Towel over his head, coughing on the sidelines, Dirk would thank his teammates for their efforts, then hit the final layup to seal a victory in Game 4 -- as only he could. The Mavericks would win Game 5 at home, and finally take a lead in the series. Jason Terry, he of the preseason tattoo of a Larry O'Brian trophy on his bicep, would hit one of the most improbable shots of all time over LeBron James.

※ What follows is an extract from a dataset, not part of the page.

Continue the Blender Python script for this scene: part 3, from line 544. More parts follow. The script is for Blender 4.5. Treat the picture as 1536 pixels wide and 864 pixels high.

But it had to go six games, just like the 2006 series five years ago. And the Mavericks would have to pay back the Heat by winning in Miami, just like they won in Dallas back then. Of course Dirk would be able to buy a bucket in the first half, relying on his teammates to step up one last time. And inevitably, they did. Jason Terry hit shot after shot. J.J. Barea, inserting into the starting lineup, gave the team just enough of a spark. Brian Cardinal hit a three, and DeShawn Stevenson hit three of them. Ian Mahinmi hit a foul-line jump shot at the third quarter buzzer.

And Dirk, to his credit, hit just enough shots down the stretch of the fourth quarter to take home his first NBA Championship. The one he had long deserved. The one everyone was rooting for him to get.

And when I hand this script into my producer, he'd laugh and say, "Nobody would ever believe this could happen in real life. Come on, man, let's aim for some realism."

That's why we play sports. Because sometimes, it happens just like that.